It's game on at Sport Ngin.

The six-year-old northeast Minneapolis company that makes software to automate the administration of youth-to-adult amateur athletic leagues, recently raised $25 million in private equity, bringing the total to about $39 million.

The company has grown in four years from about 40 to 220 employees in software, marketing, sales and customer service. It plans to be the national consolidator in a ­fragmented, but growing business.

Sport Ngin (pronounced "Sport Engine") puts thousands of amateur sports teams and leagues on the Internet. It builds websites, aggregates team scores and other information, sells advertising and merchandise, and processes payments. Its software is the invisible wizard behind websites for hockey teams, youth athletic associations and media organizations.

"We believe [we] can build an enormous company, a $1 billion-revenue company built on youth and amateur sports technology," CEO Justin Kaufenberg said in an interview. "That's our aspiration. My management team's goal is to build the largest youth and amateur sports technology company in the world."

No small ambition for a guy who launched a web-design predecessor to Sport Ngin with co-founder, Carson Kipfer, in a dormitory in 2002, while attending the University of Wisconsin-Eau Claire.

The pair worked hand-to-mouth for several years on Web-based projects at what they called TST Media. Meanwhile, they spent long hours planning a company built around their passion, amateur sports.

The first iteration of Sport Ngin launched in 2008, and the company has grown rapidly.

The most recent round of ­investment from Piper Jaffray Merchant Bank, Boston's Causeway Media Partners and existing investor Icon Venture Partners is designed to scale up the model as quickly as possible. That includes acquisitions. Kaufenberg said his mandate also is to generate positive cash flow from operations by 2016.

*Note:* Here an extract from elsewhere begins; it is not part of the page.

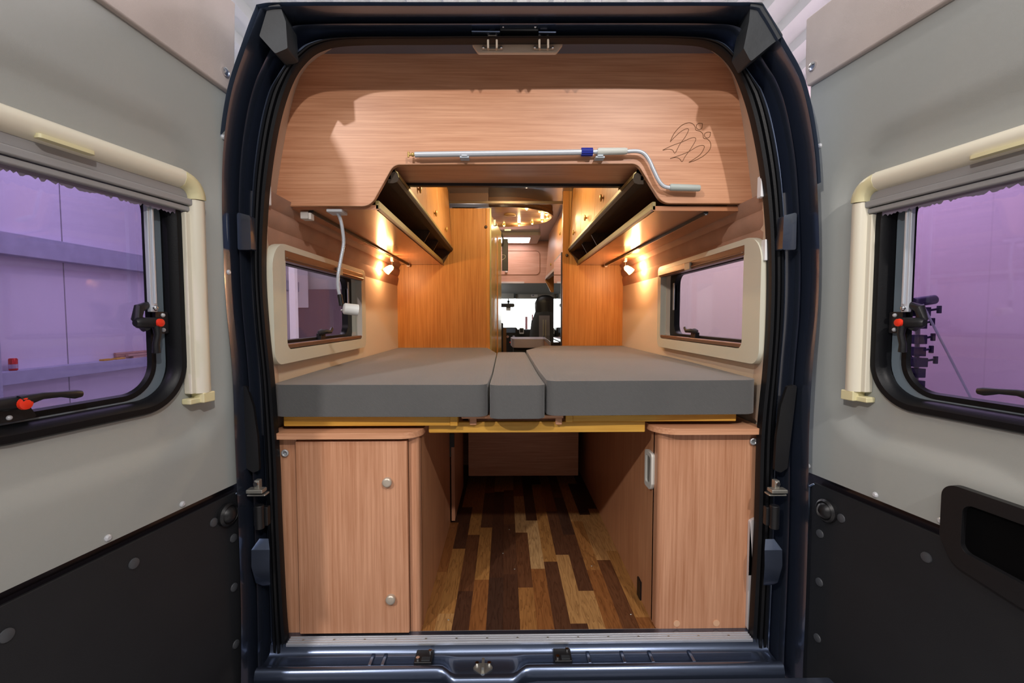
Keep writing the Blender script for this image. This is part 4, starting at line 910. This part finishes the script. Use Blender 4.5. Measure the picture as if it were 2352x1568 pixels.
def seat(xc, y, zt, label, stripes=True):
    t = thing('cab_chair', (xc, y, FZ), label, 'seat')
    q = MB(); prf = []
    for z, hw, yy in ((.42, .19, 0), (.60, .20, -.01), (.85, .19, .0), (zt - .28, .155, .02), (zt - .20, .125, .03), (zt - .19, .10, .03)):
        prf.append([(xc + hw * math.cos(a) * (1 if abs(math.cos(a)) < .9 else .99), y + yy + .065 * math.sin(a), z) for a in (2 * math.pi * k / 24 for k in range(24))])
    mk('backrest', MB().loft(prf, caps=True), seatd, t, sharp=60)
    if stripes:
        mk('back_panel', MB().loft([[(xc + a, y - .068 + dy, z) for a in (-.085, .045)] for z, dy in ((.46, .0), (.85, .0), (zt - .25, .022))], closed=False), seatg, t)
        for a in (-.035, -.005): mk('stripe', MB().box(xc + a - .006, xc + a + .006, y - .078, y - .070, .50, zt - .3), stripe, t)
    prf = []
    for z, hw in ((zt - .25, .10), (zt - .22, .125), (zt - .10, .132), (zt - .03, .10), (zt - .005, .05), (zt, .01)):
        prf.append([(xc + hw * math.cos(a), y + .02 + .055 * math.sin(a) * min(1, hw / .1), z) for a in (2 * math.pi * k / 24 for k in range(24))])
    mk('headrest', MB().loft(prf, caps=True), blackp, t, sharp=60)
    mk('cushion', MB().plate(rp(rect(xc - .23, xc + .23, y + .05, y + .55), .06), [], XY(.34), .14), seatd, t, .03, 3)
    mk('pedestal', MB().box(xc - .18, xc + .18, y + .08, y + .48, FZ, .34), blackp, t)
    return t
seat(.455, 4.1, 1.30, 'tall striped grey cab seat with a black headrest, its back to the bed')
ds2 = thing('folded_armrest', (.30, 4.45, .7), 'upright dark armrest beside the cab seat', 'armrest')
a = W(1222, 735, 4.4)
mk('armrest', MB().plate(rp([(a.x - .07, .42), (a.x + .0, .42), (a.x + .035, a.z), (a.x - .005, a.z)], .01), [], XZ(4.38), .06), seatd, ds2, .012, 3)
dn = thing('dinette_seat', (-.0, 3.35, FZ), 'pale grey rounded seat cushion just above the far edge of the mattress', 'seat')
mk('cushion', MB().plate(rp([(W(1178, 800, 3.3).x, 3.2), (W(1252, 800, 3.3).x, 3.2), (.40, 3.7), (.02, 3.7)], .06), [], XY(.715), .09), mat('pale_cushion', (176, 168, 184), .9), dn, .03, 4)
mk('seat_base', MB().box(.05, .36, 3.25, 3.65, FZ, .72), seatd, dn)
sp_ = thing('cab_side_panel', (-.1, 3.4, FZ), 'narrow dark and honey partition edge at the left of the gangway view', 'panel')
a = W(1158, 760, 3.2); mk('honey_edge', MB().box(a.x - .01, W(1163, 760, 3.2).x, 3.2, 3.22, FZ, a.z + .03), mat('umber_edge', (96, 66, 36), .5), sp_)
a = W(1156, 760, 3.6); mk('dark_back', MB().box(a.x - .12, a.x + .0, 3.6, 3.66, FZ, a.z + .09), seatd, sp_, .01)
for px_, top, bot, lab in ((1209, 727, 752, 'thin reddish post outside the windscreen'), (1223, 722, 740, 'slimmer reddish post outside the windscreen, right of the other')):
    a, b = W(px_, top, 6.5), W(px_, bot, 6.5)
    tag(mk('marker_post', MB().cyl((a.x, 6.5, GZ), (a.x, 6.5, a.z), .022 if px_ < 1215 else .012, 12), mat('reddish', (150, 100, 100), .5)), lab, 'post')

Each new customer pays $400 to $4,000 for a league or tournament website and software setup, and a fee of at least $60 per month. And that is just the start of a revenue-producing relationship that includes everything from sponsorship sales to a slice of tournament-registration fees.

Privately held Sport Ngin has grown from $3 million in revenue in 2010 to what may be more than $20 million this year. However, the company refuses to cite specific revenue figures.

Kaufenberg, a onetime UW-Eau Claire hockey player, envisions one day being a Minnesota-based public company. Yet his big investors know there's a chance that if the growth plan works, Sport Ngin could be acquired by a big media company or sport league looking to diversify.

"I think this company will have multiple options," said Tom Schnettler, vice chairman of Piper Jaffray and managing director of its merchant bank. "The challenge is to continue to iterate and improve the software platform and the product capabilities. We have to stay ahead of the competition in terms of function and value for our customers: the teams and tournaments."

Sport Ngin is considered the largest youth-amateur sport-technology business among hundreds in North America. Most began as volunteer organizations where a technology-gifted person automated the registration process. Some of these efforts grew into businesses covering several dozen leagues

"We've done quite a few acquisitions of these types of companies," Kaufenberg said.

That includes the former e7 Sports, a Southern California soccer organization that brought about 400 new customers to the Sport Ngin software platform in 2013. Sport Ngin has opened regional offices in Boston, Madison, Denver and Los Angeles. Sport Ngin's clients range from Edina Hockey to USA Hockey, USA Wrestling, USA Fencing and Hockey Canada, and thousands of local clubs and associations, and media organizations, including the Star Tribune, and online prep sports "hubs" in many cities.

Sport Ngin also serves youth and amateur sports governing bodies, such as Minnesota Hockey. The Colorado Avalanche uses the company's software to promote the professional hockey team to Sport Ngin customers in that state.

The company has suffered growing pains. In 2012, Sport Ngin had to reconstruct an inconsistent software platform at the same time it was expanding. Kaufenberg says Sport Ngin now has the multipurpose "predictable machine" that it needs to build out a national system that works seamlessly for hundreds of thousands of tournaments, leagues and players who want to connect.

"We've done a lot of things right, but there were mistakes," Kaufenberg said.

Kaufenberg, 33, and Kipfer, 32, didn't pay themselves a regular salary until the business started to ramp up five years ago when Kaufenberg attracted his first outside professional investor at a conference. The chief technology officer is Greg Blasko, 32, a graduate of UW-Eau Claire, and the third hire.

Sport Ngin employees tend to be young and tech-savvy. The headquarters in a refurbished warehouse has a game center, full kitchen and beer cooler.

John Tedesco, chief operating and financial officer, is the experienced adult in charge. He holds an MBA in business and information systems from the Wharton School at the University of Pennsylvania and has built and run several consumer-technology businesses.